Il verde pubblico, terza parte. (La storia di un platano ed altre osservazioni). Con ricetta dello scalogno in agrodolce

di Malu Pagani
C’era una volta , non troppo tempo fa, un bell’albero di platano, sano e ridente,che faceva parte , era l’ultimo della fila, di un viale. Forse aveva già settant’anni, conosco l’antefatto del suo insediamento, perché mi fu raccontato quando ero bambina. Il sindaco del bel paese precollinare a cui appartiene il viale ( forse in accordo con la provincia) decise che lì ci voleva una rotatoria per controllare un quadrivio importante e quindi di eliminare il platano. Si scatenarono gli ambientalisti , inviperiti e contrari a questo abbattimento, con manifestazioni e discorsi intimidatori . Alla fine si venne ad un accordo,il platano,preparato a dovere da un bravo esperto (taglio di radici esterne, assi di legno per contenere le radici centrali e la terra, tempo di assestamento un anno). La rotatoria ,in effetti utilissima, fu fatta ma il platano non gradì lo spostamento e piano piano cominciò a deperire, le foglie a ingiallire ed i rami spogli decisero di morire con esse . La spesa era stata ingente . Non c’erano altre soluzioni più sagge? Sicuramente si . Me ne viene in mente una. Non si poteva mettere a tacere il mondo, poco realistico, degli ambientalisti magari promettendo loro l’impianto di un folto boschetto di piante autoctone in un’area vicino al paese dove uccelli e bambini fossero liberi di volare?

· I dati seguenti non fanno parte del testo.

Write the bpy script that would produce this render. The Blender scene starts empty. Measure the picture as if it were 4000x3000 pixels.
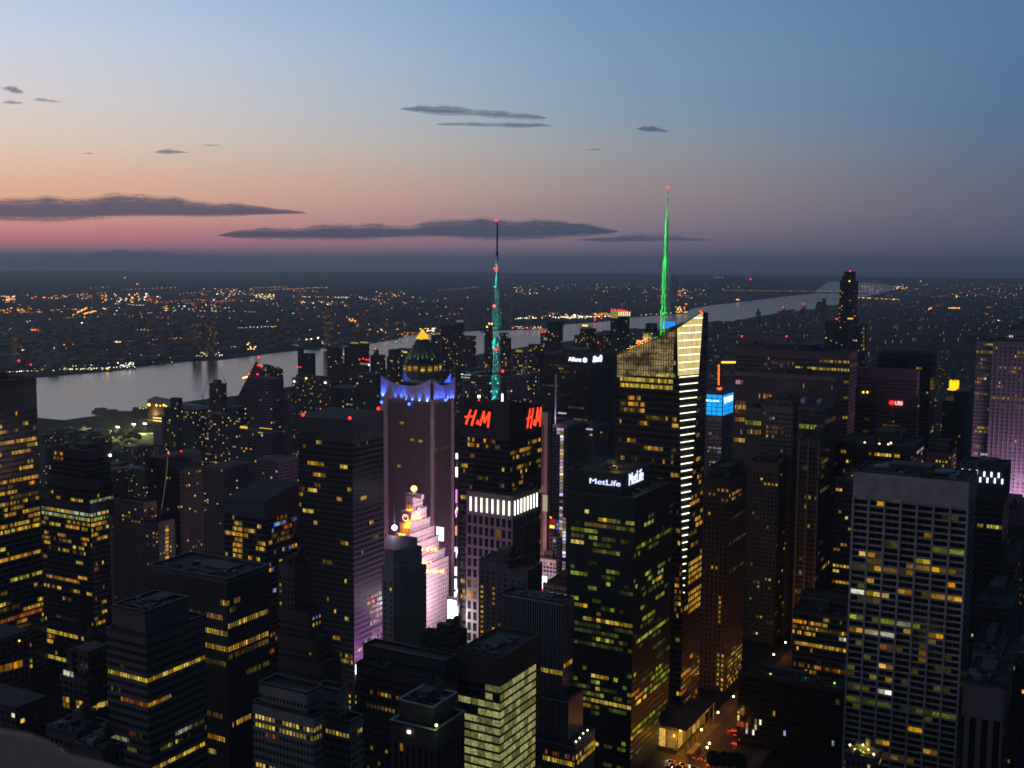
import bpy, math, random
from mathutils import Vector, Matrix
random.seed(7)
R = math.radians
scene = bpy.context.scene
COL = scene.collection

def lin(r, g, b):
    f = lambda c: (c/255/12.92 if c/255 <= 0.04045 else ((c/255+0.055)/1.055)**2.4)
    return (f(r), f(g), f(b), 1.0)

# ---------------------------------------------------------------- camera
# world: X runs along the cross streets, Y runs uptown along the avenues, metres; the camera stands on an observation deck
FPX, CX, CY = 4450.0, 2000.0, 1500.0          # focal length and centre of the photograph in its own pixels
CAM = Vector((0, 0, 321.0))
YAW, PITCH, ROLL = R(29), math.atan(480/FPX), R(0.4)
_f0 = Vector((-math.sin(YAW), math.cos(YAW), 0)); _r0 = Vector((math.cos(YAW), math.sin(YAW), 0)); _z = Vector((0, 0, 1))
FWD = _f0*math.cos(PITCH) - _z*math.sin(PITCH)
_u0 = _f0*math.sin(PITCH) + _z*math.cos(PITCH)
RIGHT = _r0*math.cos(ROLL) + _u0*math.sin(ROLL)
UP = _u0*math.cos(ROLL) - _r0*math.sin(ROLL)
cam = bpy.data.cameras.new('camera')
cam.sensor_width = 36; cam.lens = FPX/4000*36
cam.clip_start = 0.2; cam.clip_end = 300000
cam.dof.use_dof = True; cam.dof.focus_distance = 900; cam.dof.aperture_fstop = 40.05/1000/0.006
co = bpy.data.objects.new('camera', cam); COL.objects.link(co)
m = Matrix.Identity(4)
for i in range(3):
    m[i][0] = RIGHT[i]; m[i][1] = UP[i]; m[i][2] = -FWD[i]; m[i][3] = CAM[i]
co.matrix_world = m
scene.camera = co

def ray(x, y):
    return (FWD + RIGHT*((x-CX)/FPX) + UP*((CY-y)/FPX)).normalized()
def at(x, y, D):                               # point seen at (x, y) at horizontal distance D
    d = ray(x, y); return CAM + d*(D/math.hypot(d.x, d.y))
def gnd(x, y, z=0.0):                          # point seen at (x, y) on the level z
    d = ray(x, y); return CAM + d*((z-CAM.z)/d.z)
def pix(P):
    v = P-CAM; w = v.dot(FWD)
    return (CX+FPX*v.dot(RIGHT)/w, CY-FPX*v.dot(UP)/w)
def solve(P, axis, x):                         # slide P along an axis until it is seen in column x
    n = RIGHT*FPX - FWD*(x-CX); v = P-CAM
    return P[axis] - v.dot(n)/n[axis]
def on_s(x, y, v0):
    d = ray(x, y); return CAM + d*((v0-CAM.y)/d.y)
def on_e(x, y, u1):
    d = ray(x, y); return CAM + d*((u1-CAM.x)/d.x)

# ---------------------------------------------------------------- render settings, sky
scene.render.engine = 'CYCLES'
cy = scene.cycles
cy.use_denoising = True
cy.max_bounces = 5; cy.diffuse_bounces = 2; cy.glossy_bounces = 2; cy.transmission_bounces = 2
cy.volume_bounces = 2; cy.transparent_max_bounces = 24
cy.sample_clamp_indirect = 2.0
cy.filter_width = 1.7
cy.use_light_tree = True
vs = scene.view_settings
vs.view_transform = 'Standard'; vs.look = 'None'; vs.exposure = 0; vs.gamma = 1; vs.use_curve_mapping = False

class NT:                                      # small helper for node trees
    def __init__(s, tree): s.t = tree; s.n = tree.nodes; s.l = tree.links
    def new(s, typ, **kw):
        n = s.n.new(typ)
        for k, v in kw.items(): setattr(n, k, v)
        return n
    def link(s, a, b): s.l.new(a, b)
    def put(s, sock, v):
        if hasattr(v, 'is_output') or isinstance(v, bpy.types.NodeSocket): s.l.new(v, sock)
        else: sock.default_value = v
    def m(s, op, a, b=None, c=None, clamp=False):
        n = s.new('ShaderNodeMath', operation=op, use_clamp=clamp)
        for i, v in enumerate((a, b, c)):
            if v is not None: s.put(n.inputs[i], v)
        return n.outputs[0]
    def vm(s, op, a, b=None):
        n = s.new('ShaderNodeVectorMath', operation=op)
        s.put(n.inputs[0], a)
        if b is not None: s.put(n.inputs[1], b)
        return n.outputs['Value'] if op in ('DOT_PRODUCT', 'LENGTH') else n.outputs[0]
    def mix(s, f, a, b):
        n = s.new('ShaderNodeMix', data_type='RGBA')
        s.put(n.inputs[0], f); s.put(n.inputs[6], a); s.put(n.inputs[7], b)
        return n.outputs[2]
    def rng(s, v, a, b, c=0.0, d=1.0, smooth=False):
        n = s.new('ShaderNodeMapRange', interpolation_type='SMOOTHSTEP' if smooth else 'LINEAR')
        s.put(n.inputs[0], v)
        for i, q in enumerate((a, b, c, d)): n.inputs[i+1].default_value = q
        return n.outputs[0]
    def ramp(s, v, stops):
        n = s.new('ShaderNodeValToRGB'); s.put(n.inputs[0], v)
        e = n.color_ramp.elements
        while len(e) < len(stops): e.new(0.5)
        for q, (p, c) in zip(e, stops): q.position = p; q.color = c
        return n.outputs[0]
    def noise(s, vec, scale, detail=2.0, rough=0.5):
        n = s.new('ShaderNodeTexNoise'); s.put(n.inputs['Vector'], vec)
        n.inputs['Scale'].default_value = scale; n.inputs['Detail'].default_value = detail; n.inputs['Roughness'].default_value = rough
        return n.outputs[0]

W = bpy.data.worlds.new('World'); scene.world = W; W.use_nodes = True
k = NT(W.node_tree)
tc = k.new('ShaderNodeTexCoord').outputs['Generated']
el = k.m('MULTIPLY', k.m('ARCSINE', k.vm('DOT_PRODUCT', tc, (0, 0, 1))), 180/math.pi)
az = k.m('MULTIPLY', k.m('ARCTAN2', k.vm('DOT_PRODUCT', tc, tuple(_r0)), k.vm('DOT_PRODUCT', tc, tuple(_f0))), 180/math.pi)
SKY = {   # elevation in degrees : colour, at four azimuths (dusk: the afterglow lies to the left)
 'l': [(-2, (62, 72, 98)), (-.6, (74, 82, 108)), (.15, (138, 114, 136)), (.8, (202, 124, 134)), (1.6, (224, 150, 140)), (2.8, (238, 178, 150)), (4.1, (236, 194, 166)), (5.6, (230, 208, 192)), (7.4, (222, 213, 213)), (9.8, (207, 214, 230)), (12.9, (182, 203, 234)), (25, (66, 82, 110))],
 'm': [(-2, (56, 65, 90)), (-.6, (70, 79, 102)), (.05, (98, 100, 124)), (.8, (130, 116, 137)), (1.9, (156, 134, 143)), (3.4, (174, 152, 148)), (5.4, (170, 169, 170)), (7.2, (150, 171, 188)), (9.8, (138, 168, 196)), (12.9, (121, 160, 197)), (25, (44, 60, 88))],
 'r': [(-2, (44, 54, 76)), (-.6, (58, 68, 90)), (.2, (74, 82, 108)), (1.3, (84, 90, 114)), (2.8, (88, 98, 122)), (4.8, (84, 104, 132)), (7.2, (76, 110, 146)), (9.8, (80, 114, 149)), (12.9, (77, 114, 151)), (25, (36, 49, 74))],
 'b': [(-2, (19, 20, 30)), (0, (25, 27, 42)), (6, (29, 33, 52)), (14, (29, 37, 60)), (25, (29, 39, 66))]}
pos = k.m('DIVIDE', k.m('ADD', el, 2.0), 27.0, clamp=True)
rp = {q: k.ramp(pos, [((e+2)/27.0, lin(*c)) for e, c in st]) for q, st in SKY.items()}
c = k.mix(k.rng(az, -31, 9, smooth=True), rp['l'], rp['m'])
c = k.mix(k.rng(az, -9, 31, smooth=True), c, rp['r'])
c = k.mix(k.rng(az, 25, 100, smooth=True), c, rp['b'])
c = k.mix(k.rng(az, -80, -160, smooth=True), c, rp['b'])
bg = W.node_tree.nodes['Background']; k.link(c, bg.inputs[0]); bg.inputs[1].default_value = 1.0
HAZE = 5.0e-5

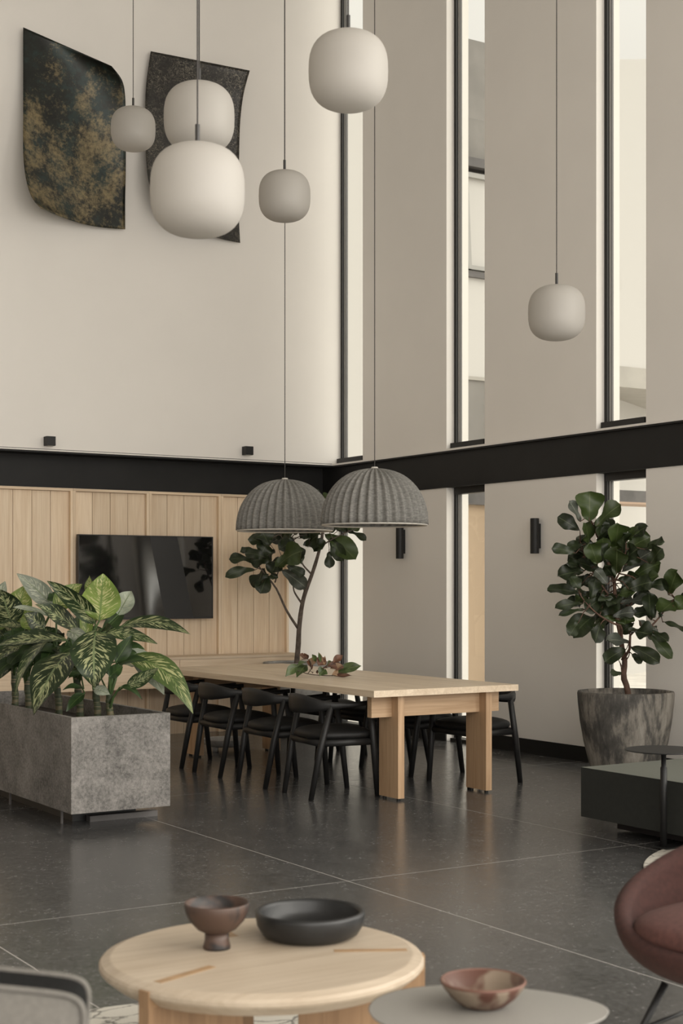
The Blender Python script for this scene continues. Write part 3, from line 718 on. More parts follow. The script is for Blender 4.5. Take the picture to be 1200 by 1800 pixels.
# ------------------------------------------------------------------ pleated felt dome pendants
def dome(loc, lab):
    R, H, NP = .374, .405, 36
    t = thing('dome_pendant', lab, 'pendant lamp', loc, 0, 'felt dome pendants')
    prof = [(0, H)]
    for i in range(1, 19):
        a = math.pi/2*i/18; prof.append((R*math.sin(a)**.94, H*math.cos(a)**.93 if i < 18 else 0))
    inner = [(max(0, r-.012), max(0, z-.012)) for r, z in prof[::-1]]; inner[-1] = (0, H-.012)
    no = len(prof)
    def pleat(th, r, z, i):
        am = .016*min(1, r/.17)**1.3
        if i >= no: am *= .5
        return r+am*math.cos(NP*th), z
    obj('shade', lathe(prof+inner, 320, fn=pleat), M['felt'], t, smooth=True)
    obj('rim', lathe([(R-.016, .0), (R+.008, 0), (R+.008, -.006), (R+.002, -.010), (R-.012, -.010), (R-.016, -.006)], 64, closed=True), M['felt_rim'], t, smooth=True)
    obj('cap', lathe([(0, H+.012), (.022, H+.010), (.028, H-.004), (0, H-.006)], 20), M['felt_rim'], t)
    obj('cord', tube([(0, 0, H+.01), (0, 0, ZC-loc[2])], .0032, 6), M['cord'], t)
    obj('bulb_holder', tube([(0, 0, H-.012), (0, 0, H-.12)], .022, 12), M['stem'], t)
    obj('bulb', lathe(globe_prof(.045, 2, 10, 1), 20, (0, 0, H-.155)), M['opal'], t, smooth=True)
dome((5.85, 8.83, 1.862), 'grey pleated felt dome lamp over the table, nearer and larger one')
dome((5.85, 10.12, 1.862), 'grey pleated felt dome lamp over the table, farther one before the panelling')

# ------------------------------------------------------------------ leaves
LEAFN = [0]
def leaf(parent, base, tip, width, mat, arch=(0, 0, 0), face=None, fold=.25, prof='oval', wave=.04, attach=None, pet=.004, pmat='reed', twist=0, bend=None, name='leaf'):
    base, tip = V(base), V(tip); ax = tip-base; L = ax.length; d = ax.normalized()
    nrm = V(face) if face is not None else (-FW*.75+UP*.65)
    nrm = nrm-d*nrm.dot(d)
    if nrm.length < .05: nrm = UP-d*UP.dot(d)
    nrm.normalize()
    if twist: nrm = Matrix.Rotation(twist, 3, d) @ nrm
    ctrl = (base+tip)/2+V(arch)*L
    n = 12; us = (-1, -.55, 0, .55, 1)
    bm = bmesh.new(); uvl = bm.loops.layers.uv.new('UVMap'); rows = []; ph = random.random()*6
    for i in range(n+1):
        s = i/n; p = base*(1-s)**2+ctrl*2*s*(1-s)+tip*s*s
        tg = ((ctrl-base)*(1-s)+(tip-ctrl)*s).normalized()
        nn = (nrm-tg*nrm.dot(tg)).normalized(); sd = tg.cross(nn)
        if prof == 'oval': h = math.sin(math.pi*min(1, s**.78))**.85 if 0 < s < 1 else 0
        elif prof == 'lance': h = math.sin(math.pi*s**.85)**1.1 if 0 < s < 1 else 0
        else: h = (s**.62)*(1-max(0, s)**4.5)**.6*(1-.22*math.exp(-((s-.33)/.13)**2)) if s < 1 else 0
        hw = max(width/2*h*1.06, width*.012)
        row = []
        for u in us:
            q = p+sd*(u*hw)+nn*(fold*abs(u)**1.3*hw)+nn*(wave*width*math.sin(ph+s*9+u*1.5)*abs(u))
            row.append(bm.verts.new(q))
        rows.append(row)
    for i in range(n):
        for k in range(4):
            f = bm.faces.new((rows[i][k], rows[i][k+1], rows[i+1][k+1], rows[i+1][k])); f.smooth = True
            for lp, (a, b) in zip(f.loops, ((us[k], i), (us[k+1], i), (us[k+1], i+1), (us[k], i+1))): lp[uvl].uv = (.5+.5*a, b/n)
    off = V((0, 0, 0)); p = parent
    while p: off += p.location; p = p.parent
    bmesh.ops.translate(bm, verts=bm.verts, vec=-off)
    me = bpy.data.meshes.new(name); bm.to_mesh(me); bm.free(); me.materials.append(M[mat])
    o = link(name, me, parent)
    if attach is not None:
        a = V(attach); mid = (a+base)/2+UP*.12*(base-a).length
        st = base-(ctrl-base).normalized()*.004
        obj('petiole', tube([a, mid.lerp(a, .3)+(base-a)*.05, mid, base, base+(ctrl-base)*.25], [pet*1.6, pet*1.3, pet, pet*.8, pet*.4], 6), M[pmat], o, smooth=True, world=True)
    return o

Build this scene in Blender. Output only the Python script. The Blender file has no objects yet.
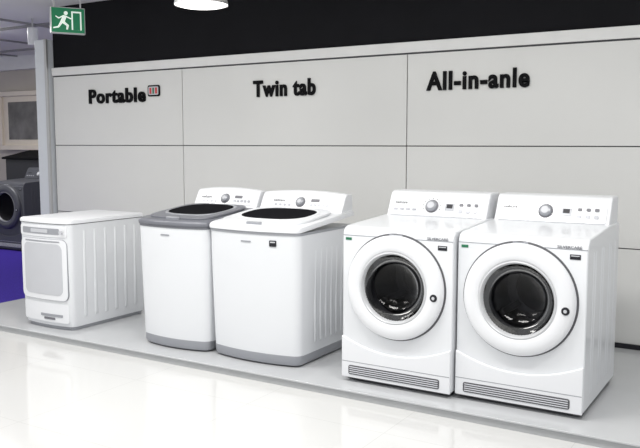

Sempre in questo bel paese c’è una rotatoria contesa tra il comune e la provincia. L’impianto del verde è brutto perché insensato ma ciò che risalta subito agli occhi è la sua trascuratezza: erbe infestanti e cespugli morti lasciati lì a ricordare, ancora una volta, la nostra incapacità di seguire il verde . In questo caso sembra che comune e provincia non riescano a trovare un accordo per la manutenzione, stanno discutendo da anni .Sembra che non sia chiara la proprietà del manufatto,comune o provincia?
La rosa è un fiore nobile e bellissimo e lo è stata fin dall’antichità . Ora poi esistono migliaia di cultivar, di tutti i colori , di tutte le fogge, di tutte le misure . Abbiamo imparato,forse a conoscerle e ad usarle bene . Però ci sono garden-designers e vivaisti che le usano ,nel verde pubblico, a sproposito . Non posso fare a meno di notare e sottolineare pesantemente che in Italia molti impianti di rose vengono fatti nei viali sotto piante a foglia caduca o persistente, a grande chioma. In qualsiasi manuale di giardinaggio c’è scritto che la rosa ha bisogno di 6-7 ore di sole al giorno e là dove vengono posizionate non lo hanno. Risultato, non fioriranno e in poco tempo moriranno . A nulla varranno i trattamenti anticrittogamici, antiparassitari e concimi fogliari. Se ne andranno e basta. E sarà la solita storia: soldi buttati e disordine imperante.
Scalogno in agrodolce ( Da Nicoletta di S.Terenzo, cuoca intuitiva ,capace e saggia)
Scegliere lo scalogno piccolo o medio piccolo, pulirlo dalle prime foglie. Metterlo a rosolare in padella con olio ,burro ,sale e pepe q.b . A rosolatura avvenuta aggiungere un bel cucchiaio di zucchero, buon aceto di vino e balsamico insieme, mezzo bicchiere. Far andare coperto fino a cottura avvenuta. Non sottovalutare il piatto per la sua semplicità perché è veramente doc e ottimo per accompagnare scaloppe o carne arrosto.